Jon Burge is one of the most notorious crooked cops in American history—a man who oversaw the torture of more than 100 Black men over the course of decades while they were in the custody of Chicago police.
And now Burge is once again a free man, after serving just three and a half years in prison—and collecting his $3,000-a-month pension the entire time. Burge, 66, who terrorized Black men on the South Side, has been collecting his pension since the 1990s.
Burge’s case is one of the most glaring examples of how the criminal justice system is set up to protect its own, while brutally mistreating African-American men across the nation. Burge strolled out of federal prison on Thursday, three-and-a-half years after beginning his sentence for his 2010 conviction for perjury and obstruction of justice for lying about police torture.
That’s right—Burge wasn’t even convicted for committing the torture, but instead for lying about it.
How bad was the torture?
One of his earliest victims was Anthony Holmes, who in 1973 was electrically shocked by Burge, who put a plastic bag over his head while torturing him to elicit a signed confession for a murder Holmes said he didn’t commit. Holmes had to serve a full 30-year sentence for the murder—and has been unsuccessful in seeking reparations.
After Burge was released to a halfway house until his sentence is up in February, Holmes said to DNAInfo Chicago.
“At least he’s got a pension. We came out of there with nothing,” said Holmes, who is close to 70.
There are about 115 known victims who were tortured by Burge and his midnight crew from the early ’70s to the early ’90s, according to attorney Joey Mogul, who has been a vocal advocate for torture victims through the People’s Law Office and the Chicago Torture Justice Memorial Project.

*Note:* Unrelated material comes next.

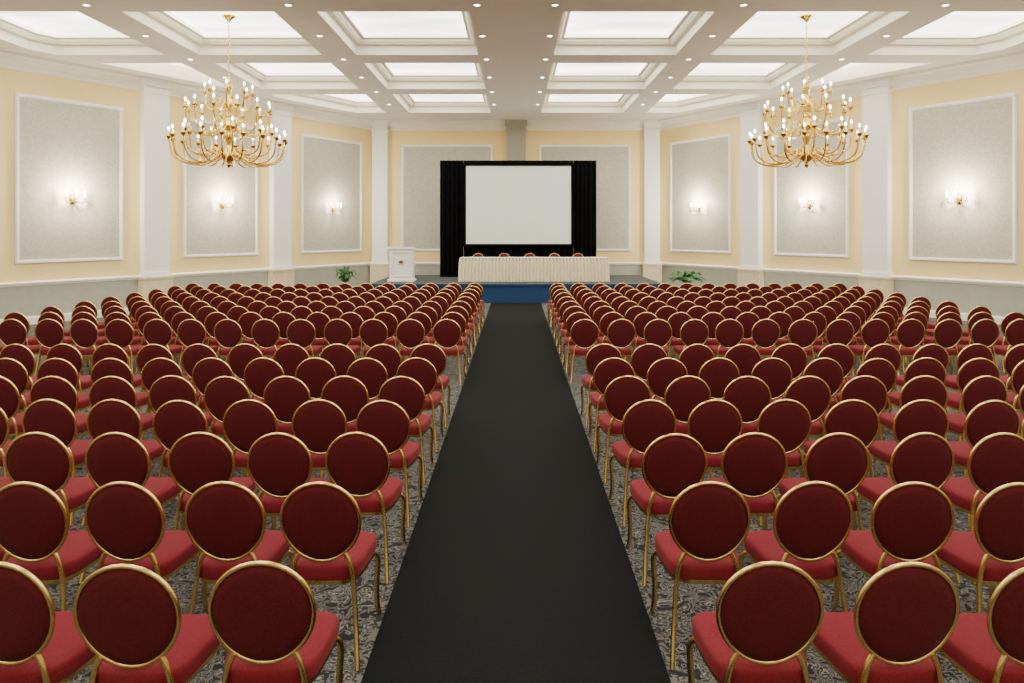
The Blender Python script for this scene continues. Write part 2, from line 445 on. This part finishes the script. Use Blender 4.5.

Of that number, Mogul said only about 16 have received any sort of legal compensation from the city.
A significant number of Chicago aldermen and others would like to see reparations for Burge’s torture victims and have called for a $20 million fund to reward and compensate them.
“It’s time for the City Council to make amends,” said Ald. Joe Moreno, lead sponsor of the proposed reparations ordinance, in a Thursday news conference at City Hall.
Referring to Mayor Rahm Emanuel’s public apology a year ago, Moreno said, “Apologies are great, but they don’t pay the bills.”
“While Jon Burge will leave prison today, the horrible stain he left on Chicago’s history remains and we sympathize with his victims,” Emanuel said in a statement released this week. “He is a disgrace to the hard-working men and women at CPD and a disgrace to our city — and, most important, he has negatively impacted the lives of the very people he was sworn to protect.
“On behalf of the City of Chicago, I want to once again apologize to the victims and their families for the injustices they have suffered and reaffirm my pledge as mayor to do everything in my power to right these wrongs and bring a close to this dark chapter in Chicago’s history.”
Victim Darrell Cannon more than 30 years ago was tortured into falsely confessing to taking part in a murder. He was brutally shocked in the genitals with an electric cattle prod, beat with a flashlight and “shot” mock-execution style—and then in 1983 wrongly convicted and put in jail for 24 years. To put a exclamation mark on his nightmare, the U.S. Court of Appeals earlier this year decided that the $1,247 in compensation Cannon received as part of a 1988 settlement was all the money he would get.
“Even here in America you don’t expect for police officers to conduct themselves like that, but in that instance here everything they did to me they had did previously to other Afro-Americans which I wasn’t aware of until years later,” Cannon said during an appearance on HuffPo Live. “They told me before they tortured me that I could scream all I want and nobody was going to hear it. And it was true. Nobody heard me and now it is not far-fetched for anybody to think that such things could exist or did exist.”
In total, the city of Chicago has had to pay $64 million in court settlements on Burge-related torture cases filed before the statute of limitations ran out.